A golden treasure box that glows from the inside out!
It’s getting to be that time of year again. Hong Kongers and others in this part of the world must buy cheap (but not too cheap!) premium foreign chocolate products to give as gifts. S. and I recently bought a box of Cadbury Glow chocolates, for our own consumption. Verdict: perfectly alright, but neither of us were left with the precious feeling
promised on the back of the packaging.
Our cozy little golden treasure box
contained sixteen individually wrapped, slightly-smaller-than-thumb-sized chocolates, manufactured in Slovakia for export to Malaysia, Brunei, Hong Kong, and Singapore. Cadbury is also pushing them in India and, most likely, other developing-world nations. To see a cross-section of one of these morsels, check out one Singaporean blogger’s review: Cadbury Glow – Premium Chocolate Gifting.
We’d never noticed them until our neighborhood supermarket debuted its Christmas-slash-Chinese-New-Year candy-to-gift aisle endcap display, but it seems that at least in Singapore and India (links are to country-specific Cadbury marketing videos on YouTube), they’re being pitched as wedding/relationship anniversary gifts.
Did you catch the golden glow playing over the faces of the actors in both of the afore-linked commercials as they unfold the golden cardboard box containing their chocolates? It’s like the Nazi-face-melting effect of opening the Ark of the Covenant, but much milder. Just enough gold to wow you but not so much that your face liquefies and drips off your skull.

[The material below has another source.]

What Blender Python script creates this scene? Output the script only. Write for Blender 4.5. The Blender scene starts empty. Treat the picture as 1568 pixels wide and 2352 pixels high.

In the words of a different Singaporean blogger, For someone opening such a box for the first time, I must admit that there was undeniably a ‘wow’ factor. It’s Cadbury like I’ve never known it to be. It’s now… what’s the word… ATAS!
. Atas is a Singlish word which is usually used to describe something of high social status or someone arrogant
.
In the photo above, note the golden-ish color of the cookie boxes (emblazoned with an even golden-er, dare I say coin-shaped, circle motif. The Malteser boxes’ design gives a single split Malteser center stage, to show off its yellow-but-counts-as-golden honeycomb core, and features a golden ribbon and bow … and a faux gift tag because the manufacturer wants to remind you that they are perfectly serviceable gifts! If you hope to sell inexpensive-to-manufacture, mass-produced consumables in Asia at a hefty mark-up, you’ve got to literally go for the gold, at least on the product packaging.
The hundred pound gorilla of the Asian gold-festooned-foreign-edibles market is Ferrero Rocher (see Why are Chinese crazy about Ferrero Rocher chocolates?) and Cadbury Glow seems to be a relatively recent contender in the perennial quest of non-Ferrero-Rocher confectioners to take a bite out of their sales.